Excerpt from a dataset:
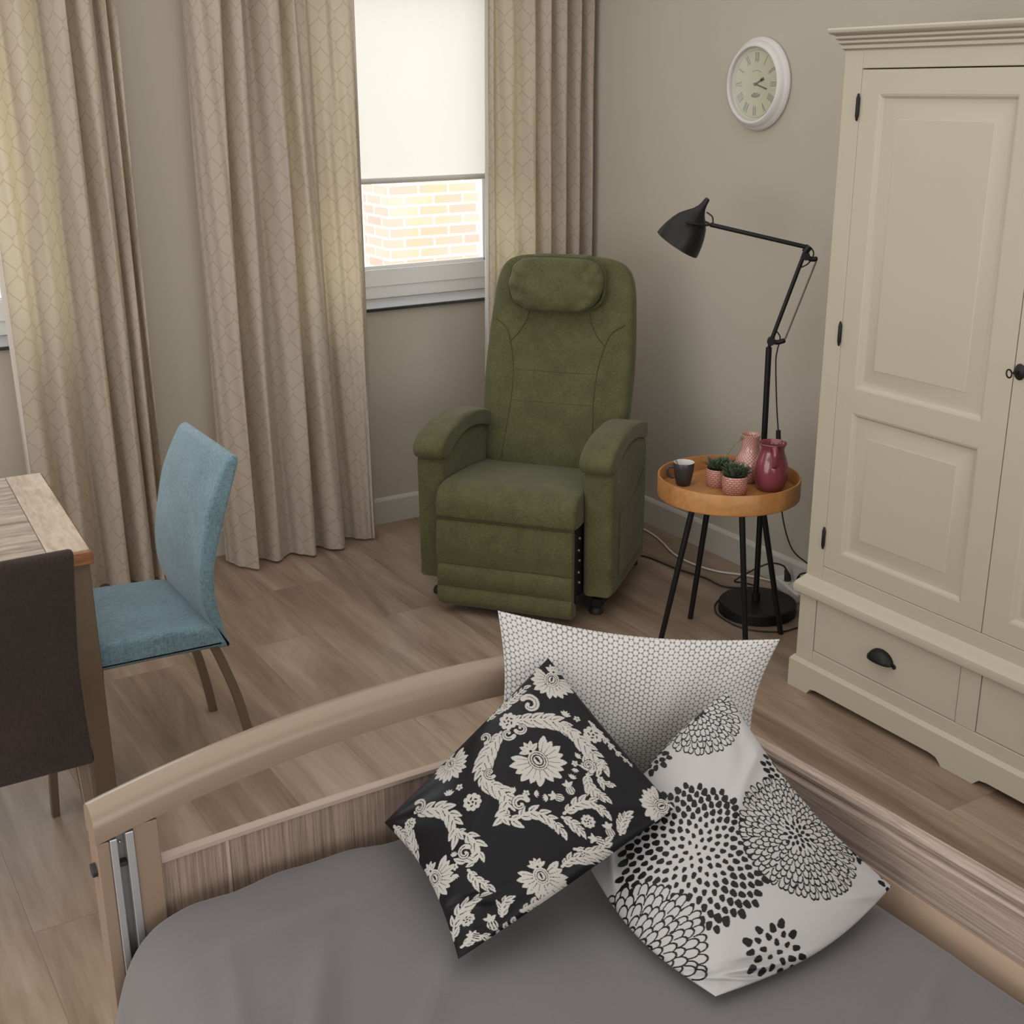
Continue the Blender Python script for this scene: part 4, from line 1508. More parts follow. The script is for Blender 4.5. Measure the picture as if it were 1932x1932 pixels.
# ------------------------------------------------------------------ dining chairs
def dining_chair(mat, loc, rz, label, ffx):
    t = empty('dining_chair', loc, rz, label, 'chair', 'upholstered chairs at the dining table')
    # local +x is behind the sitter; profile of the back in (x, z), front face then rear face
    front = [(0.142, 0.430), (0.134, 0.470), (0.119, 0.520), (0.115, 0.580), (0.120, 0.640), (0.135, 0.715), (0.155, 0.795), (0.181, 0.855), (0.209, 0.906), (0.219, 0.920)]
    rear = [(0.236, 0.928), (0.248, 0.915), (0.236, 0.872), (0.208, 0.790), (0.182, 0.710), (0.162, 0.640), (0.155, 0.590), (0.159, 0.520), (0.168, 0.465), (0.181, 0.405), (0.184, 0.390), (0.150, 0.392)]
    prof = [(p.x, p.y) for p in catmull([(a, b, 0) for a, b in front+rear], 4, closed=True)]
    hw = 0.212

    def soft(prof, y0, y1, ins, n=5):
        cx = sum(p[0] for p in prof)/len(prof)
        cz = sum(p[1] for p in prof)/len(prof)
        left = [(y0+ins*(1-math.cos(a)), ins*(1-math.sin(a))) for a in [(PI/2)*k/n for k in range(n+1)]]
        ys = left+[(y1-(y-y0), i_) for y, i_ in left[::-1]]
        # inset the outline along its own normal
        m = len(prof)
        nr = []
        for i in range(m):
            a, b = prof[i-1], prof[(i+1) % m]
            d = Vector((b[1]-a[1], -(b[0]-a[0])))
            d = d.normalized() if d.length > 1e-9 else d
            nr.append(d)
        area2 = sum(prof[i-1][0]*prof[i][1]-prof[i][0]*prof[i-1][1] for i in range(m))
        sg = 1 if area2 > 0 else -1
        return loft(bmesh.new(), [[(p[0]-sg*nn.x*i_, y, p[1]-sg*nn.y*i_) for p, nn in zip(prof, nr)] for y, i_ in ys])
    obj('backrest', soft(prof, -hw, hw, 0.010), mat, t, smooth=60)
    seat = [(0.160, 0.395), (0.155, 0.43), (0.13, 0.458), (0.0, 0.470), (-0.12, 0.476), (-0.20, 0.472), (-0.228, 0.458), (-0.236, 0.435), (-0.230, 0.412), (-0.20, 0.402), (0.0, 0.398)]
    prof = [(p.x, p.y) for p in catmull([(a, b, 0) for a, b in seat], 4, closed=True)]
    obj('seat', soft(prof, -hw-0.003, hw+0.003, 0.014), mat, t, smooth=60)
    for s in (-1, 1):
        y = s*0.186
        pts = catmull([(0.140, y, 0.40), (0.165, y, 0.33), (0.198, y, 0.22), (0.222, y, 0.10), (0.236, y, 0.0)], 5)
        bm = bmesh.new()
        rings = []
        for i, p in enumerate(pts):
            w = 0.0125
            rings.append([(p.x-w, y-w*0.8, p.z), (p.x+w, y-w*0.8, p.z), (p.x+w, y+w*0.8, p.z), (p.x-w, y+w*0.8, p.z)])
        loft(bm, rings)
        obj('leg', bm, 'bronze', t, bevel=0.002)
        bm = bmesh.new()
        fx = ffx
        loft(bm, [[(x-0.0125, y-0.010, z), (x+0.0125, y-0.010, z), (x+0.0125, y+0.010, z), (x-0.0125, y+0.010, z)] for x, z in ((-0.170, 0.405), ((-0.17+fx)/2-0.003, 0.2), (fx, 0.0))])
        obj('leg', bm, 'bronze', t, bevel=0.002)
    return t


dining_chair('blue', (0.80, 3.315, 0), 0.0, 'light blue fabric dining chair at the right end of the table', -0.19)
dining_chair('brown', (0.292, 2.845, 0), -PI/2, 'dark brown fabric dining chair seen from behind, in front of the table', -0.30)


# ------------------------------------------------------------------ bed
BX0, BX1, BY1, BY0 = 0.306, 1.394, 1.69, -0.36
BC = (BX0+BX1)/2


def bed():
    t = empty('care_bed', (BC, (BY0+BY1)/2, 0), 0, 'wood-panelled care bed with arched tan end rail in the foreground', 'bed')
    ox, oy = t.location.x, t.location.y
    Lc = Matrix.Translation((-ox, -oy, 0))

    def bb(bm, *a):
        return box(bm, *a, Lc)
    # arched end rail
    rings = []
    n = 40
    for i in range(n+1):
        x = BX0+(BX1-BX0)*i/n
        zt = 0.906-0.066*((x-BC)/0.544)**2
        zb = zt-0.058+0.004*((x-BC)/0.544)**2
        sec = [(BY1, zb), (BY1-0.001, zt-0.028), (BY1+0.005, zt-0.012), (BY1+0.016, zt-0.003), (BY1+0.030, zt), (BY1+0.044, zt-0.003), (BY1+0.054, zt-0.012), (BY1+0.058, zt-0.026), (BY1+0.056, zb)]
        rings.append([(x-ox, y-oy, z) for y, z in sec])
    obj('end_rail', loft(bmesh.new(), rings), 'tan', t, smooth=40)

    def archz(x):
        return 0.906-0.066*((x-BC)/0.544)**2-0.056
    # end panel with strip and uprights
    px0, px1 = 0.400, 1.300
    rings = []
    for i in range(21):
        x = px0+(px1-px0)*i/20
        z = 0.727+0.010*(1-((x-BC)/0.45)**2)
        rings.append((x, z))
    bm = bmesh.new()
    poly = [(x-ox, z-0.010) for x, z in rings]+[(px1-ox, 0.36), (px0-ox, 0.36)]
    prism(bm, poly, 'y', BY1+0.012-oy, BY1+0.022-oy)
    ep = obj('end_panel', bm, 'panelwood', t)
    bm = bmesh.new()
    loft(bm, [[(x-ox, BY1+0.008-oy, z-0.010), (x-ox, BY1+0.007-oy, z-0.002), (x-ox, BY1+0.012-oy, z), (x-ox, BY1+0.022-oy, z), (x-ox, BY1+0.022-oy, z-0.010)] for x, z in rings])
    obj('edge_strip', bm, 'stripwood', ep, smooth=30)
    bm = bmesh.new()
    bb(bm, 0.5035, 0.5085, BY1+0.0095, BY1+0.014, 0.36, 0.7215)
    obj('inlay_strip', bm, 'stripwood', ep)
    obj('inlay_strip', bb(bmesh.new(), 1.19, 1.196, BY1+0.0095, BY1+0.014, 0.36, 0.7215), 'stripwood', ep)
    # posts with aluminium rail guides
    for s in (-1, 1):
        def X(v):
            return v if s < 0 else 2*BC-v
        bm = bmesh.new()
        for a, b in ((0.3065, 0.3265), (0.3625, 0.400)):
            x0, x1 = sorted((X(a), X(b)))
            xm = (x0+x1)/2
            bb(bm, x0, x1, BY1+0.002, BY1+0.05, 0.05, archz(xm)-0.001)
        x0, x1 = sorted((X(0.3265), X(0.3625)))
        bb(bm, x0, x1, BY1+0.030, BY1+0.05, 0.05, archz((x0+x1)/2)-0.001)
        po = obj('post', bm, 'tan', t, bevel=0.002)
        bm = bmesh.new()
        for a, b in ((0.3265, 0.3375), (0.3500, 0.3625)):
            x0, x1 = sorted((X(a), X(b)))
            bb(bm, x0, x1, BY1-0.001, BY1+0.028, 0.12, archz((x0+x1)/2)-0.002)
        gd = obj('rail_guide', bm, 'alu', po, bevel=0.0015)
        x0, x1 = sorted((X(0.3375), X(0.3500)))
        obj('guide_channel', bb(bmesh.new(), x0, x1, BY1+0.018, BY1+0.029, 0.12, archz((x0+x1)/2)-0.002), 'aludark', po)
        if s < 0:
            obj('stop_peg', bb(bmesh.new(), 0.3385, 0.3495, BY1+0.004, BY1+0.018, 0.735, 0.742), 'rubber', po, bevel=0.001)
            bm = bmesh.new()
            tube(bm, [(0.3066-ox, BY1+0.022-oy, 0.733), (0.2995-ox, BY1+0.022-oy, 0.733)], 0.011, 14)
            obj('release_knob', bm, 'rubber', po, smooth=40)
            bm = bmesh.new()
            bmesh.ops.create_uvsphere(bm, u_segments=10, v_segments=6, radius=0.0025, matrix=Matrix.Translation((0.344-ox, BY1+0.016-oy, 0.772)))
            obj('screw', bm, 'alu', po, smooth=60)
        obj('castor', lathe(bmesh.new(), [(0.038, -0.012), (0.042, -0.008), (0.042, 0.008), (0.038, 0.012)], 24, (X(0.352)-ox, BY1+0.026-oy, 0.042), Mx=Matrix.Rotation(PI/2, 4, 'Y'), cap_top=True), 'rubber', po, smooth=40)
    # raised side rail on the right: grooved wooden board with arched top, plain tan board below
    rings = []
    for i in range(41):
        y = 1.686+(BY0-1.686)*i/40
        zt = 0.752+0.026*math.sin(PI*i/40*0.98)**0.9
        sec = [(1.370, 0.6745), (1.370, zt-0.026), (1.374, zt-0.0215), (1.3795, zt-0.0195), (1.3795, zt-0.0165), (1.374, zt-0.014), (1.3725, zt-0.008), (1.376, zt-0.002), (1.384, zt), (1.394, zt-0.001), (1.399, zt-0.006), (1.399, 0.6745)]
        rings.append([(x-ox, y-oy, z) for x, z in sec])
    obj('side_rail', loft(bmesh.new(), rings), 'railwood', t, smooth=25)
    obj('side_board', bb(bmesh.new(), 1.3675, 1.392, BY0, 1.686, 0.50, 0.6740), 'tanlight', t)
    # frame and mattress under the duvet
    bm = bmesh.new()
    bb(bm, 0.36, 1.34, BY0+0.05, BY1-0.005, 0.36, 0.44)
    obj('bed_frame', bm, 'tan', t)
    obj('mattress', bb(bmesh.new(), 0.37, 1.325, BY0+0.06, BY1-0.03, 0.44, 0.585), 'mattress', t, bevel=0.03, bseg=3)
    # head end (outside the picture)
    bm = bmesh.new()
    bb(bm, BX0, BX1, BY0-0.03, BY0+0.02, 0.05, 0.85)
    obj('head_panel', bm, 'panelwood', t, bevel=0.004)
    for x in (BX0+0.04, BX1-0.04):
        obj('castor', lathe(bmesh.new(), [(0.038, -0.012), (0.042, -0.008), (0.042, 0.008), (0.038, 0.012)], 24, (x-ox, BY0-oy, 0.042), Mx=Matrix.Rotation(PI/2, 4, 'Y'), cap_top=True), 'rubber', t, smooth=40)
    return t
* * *
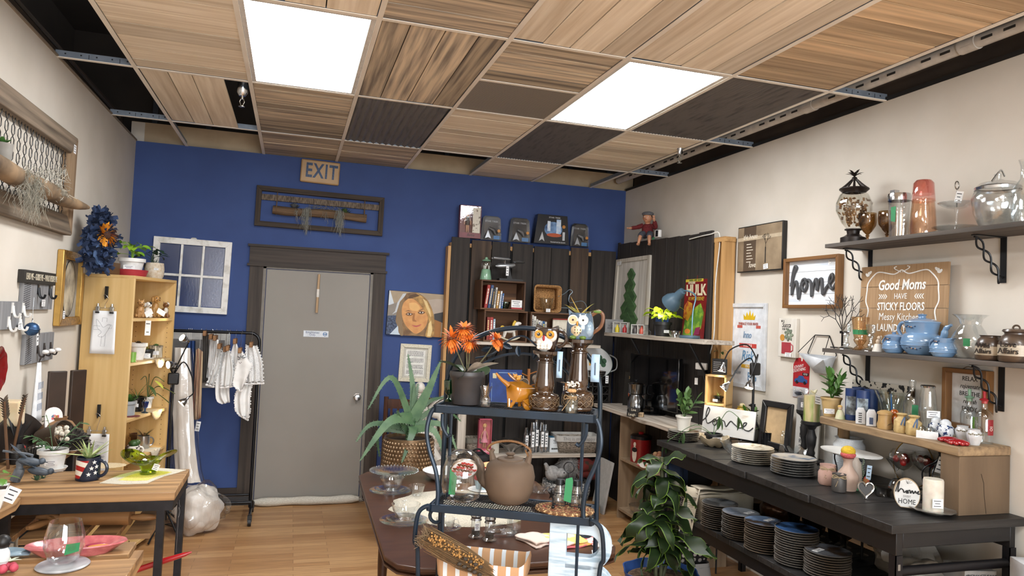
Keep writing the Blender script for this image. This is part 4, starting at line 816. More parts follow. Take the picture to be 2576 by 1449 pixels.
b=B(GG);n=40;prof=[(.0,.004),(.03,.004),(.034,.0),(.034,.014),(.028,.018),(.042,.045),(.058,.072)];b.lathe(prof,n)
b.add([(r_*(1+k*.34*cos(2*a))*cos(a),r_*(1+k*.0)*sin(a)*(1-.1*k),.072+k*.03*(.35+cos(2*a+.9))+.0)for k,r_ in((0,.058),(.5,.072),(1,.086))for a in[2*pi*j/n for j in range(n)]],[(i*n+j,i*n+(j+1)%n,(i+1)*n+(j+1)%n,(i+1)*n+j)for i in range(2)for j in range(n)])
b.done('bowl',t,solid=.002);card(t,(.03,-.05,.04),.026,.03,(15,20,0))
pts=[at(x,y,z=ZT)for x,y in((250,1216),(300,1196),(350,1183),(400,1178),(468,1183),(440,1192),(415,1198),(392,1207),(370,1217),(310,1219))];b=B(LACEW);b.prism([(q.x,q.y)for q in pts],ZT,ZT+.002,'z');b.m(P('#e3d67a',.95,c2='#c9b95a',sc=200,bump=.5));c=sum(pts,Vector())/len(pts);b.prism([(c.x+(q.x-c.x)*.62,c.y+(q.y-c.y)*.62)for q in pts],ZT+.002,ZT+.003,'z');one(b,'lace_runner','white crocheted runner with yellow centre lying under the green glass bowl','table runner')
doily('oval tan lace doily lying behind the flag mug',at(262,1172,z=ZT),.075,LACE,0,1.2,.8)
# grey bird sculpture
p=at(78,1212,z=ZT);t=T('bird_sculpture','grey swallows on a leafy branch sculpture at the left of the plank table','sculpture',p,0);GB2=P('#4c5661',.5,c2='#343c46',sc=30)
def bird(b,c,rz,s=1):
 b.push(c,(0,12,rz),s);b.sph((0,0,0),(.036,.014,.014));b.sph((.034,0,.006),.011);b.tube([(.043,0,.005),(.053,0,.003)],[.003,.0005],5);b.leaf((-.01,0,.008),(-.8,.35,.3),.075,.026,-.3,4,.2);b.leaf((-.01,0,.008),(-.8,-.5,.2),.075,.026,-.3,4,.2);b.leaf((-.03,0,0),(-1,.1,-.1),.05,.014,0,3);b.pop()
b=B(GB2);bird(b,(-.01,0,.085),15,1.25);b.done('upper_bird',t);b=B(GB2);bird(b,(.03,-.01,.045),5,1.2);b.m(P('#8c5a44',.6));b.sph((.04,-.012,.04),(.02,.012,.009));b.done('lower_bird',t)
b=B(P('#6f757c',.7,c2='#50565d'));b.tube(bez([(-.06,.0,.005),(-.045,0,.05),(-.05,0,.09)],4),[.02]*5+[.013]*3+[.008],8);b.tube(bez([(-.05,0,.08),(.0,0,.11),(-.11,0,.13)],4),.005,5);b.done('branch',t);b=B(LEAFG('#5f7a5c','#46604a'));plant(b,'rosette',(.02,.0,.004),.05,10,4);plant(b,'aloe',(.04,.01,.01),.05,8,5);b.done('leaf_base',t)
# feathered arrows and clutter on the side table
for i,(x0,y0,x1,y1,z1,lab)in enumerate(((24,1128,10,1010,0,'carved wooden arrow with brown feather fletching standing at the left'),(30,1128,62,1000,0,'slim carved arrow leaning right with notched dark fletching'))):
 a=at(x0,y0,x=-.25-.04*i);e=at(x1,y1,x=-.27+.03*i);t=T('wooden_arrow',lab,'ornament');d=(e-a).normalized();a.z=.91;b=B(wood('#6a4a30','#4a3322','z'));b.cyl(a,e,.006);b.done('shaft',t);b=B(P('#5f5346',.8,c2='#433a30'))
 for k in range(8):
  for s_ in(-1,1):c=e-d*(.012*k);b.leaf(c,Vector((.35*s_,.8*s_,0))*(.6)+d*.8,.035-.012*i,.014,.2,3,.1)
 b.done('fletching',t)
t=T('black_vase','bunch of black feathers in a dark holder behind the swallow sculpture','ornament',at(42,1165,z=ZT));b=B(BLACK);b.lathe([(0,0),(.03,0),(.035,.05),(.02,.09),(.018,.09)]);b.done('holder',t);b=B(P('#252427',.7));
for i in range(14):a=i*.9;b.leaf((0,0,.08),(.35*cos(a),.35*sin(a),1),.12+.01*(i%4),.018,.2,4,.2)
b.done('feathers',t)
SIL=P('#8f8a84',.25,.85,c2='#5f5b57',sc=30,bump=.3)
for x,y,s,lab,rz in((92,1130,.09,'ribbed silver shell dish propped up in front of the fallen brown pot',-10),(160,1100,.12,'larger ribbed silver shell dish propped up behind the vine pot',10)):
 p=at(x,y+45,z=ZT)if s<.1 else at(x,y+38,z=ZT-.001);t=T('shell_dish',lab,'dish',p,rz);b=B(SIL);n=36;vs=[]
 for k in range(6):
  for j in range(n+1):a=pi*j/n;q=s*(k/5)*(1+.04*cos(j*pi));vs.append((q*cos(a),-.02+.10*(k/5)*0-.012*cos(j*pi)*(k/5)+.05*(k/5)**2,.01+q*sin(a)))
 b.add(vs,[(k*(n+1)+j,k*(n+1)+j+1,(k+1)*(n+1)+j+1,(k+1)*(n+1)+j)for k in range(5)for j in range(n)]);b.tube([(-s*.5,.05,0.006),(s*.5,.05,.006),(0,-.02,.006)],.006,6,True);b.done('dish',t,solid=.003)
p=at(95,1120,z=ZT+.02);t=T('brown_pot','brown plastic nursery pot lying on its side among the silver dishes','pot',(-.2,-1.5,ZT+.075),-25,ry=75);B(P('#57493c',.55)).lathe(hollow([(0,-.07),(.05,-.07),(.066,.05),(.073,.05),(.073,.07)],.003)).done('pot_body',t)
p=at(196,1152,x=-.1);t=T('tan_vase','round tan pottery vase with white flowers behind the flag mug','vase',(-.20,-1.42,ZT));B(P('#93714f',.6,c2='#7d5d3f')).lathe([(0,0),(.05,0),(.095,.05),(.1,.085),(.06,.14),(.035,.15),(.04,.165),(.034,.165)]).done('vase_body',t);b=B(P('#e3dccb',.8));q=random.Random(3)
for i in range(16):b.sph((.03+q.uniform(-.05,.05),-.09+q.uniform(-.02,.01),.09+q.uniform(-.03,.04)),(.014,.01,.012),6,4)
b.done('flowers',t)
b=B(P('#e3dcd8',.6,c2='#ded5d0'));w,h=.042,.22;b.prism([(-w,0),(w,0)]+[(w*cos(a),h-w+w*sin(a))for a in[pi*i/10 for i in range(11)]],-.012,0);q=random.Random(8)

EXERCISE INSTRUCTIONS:
Every line in the data above that contains "Blender" needs to be copied.

CORRECT OUTPUT:
Continue the Blender Python script for this scene: part 4, from line 1508. More parts follow. The script is for Blender 4.5. Measure the picture as if it were 1932x1932 pixels.
Keep writing the Blender script for this image. This is part 4, starting at line 816. More parts follow. Take the picture to be 2576 by 1449 pixels.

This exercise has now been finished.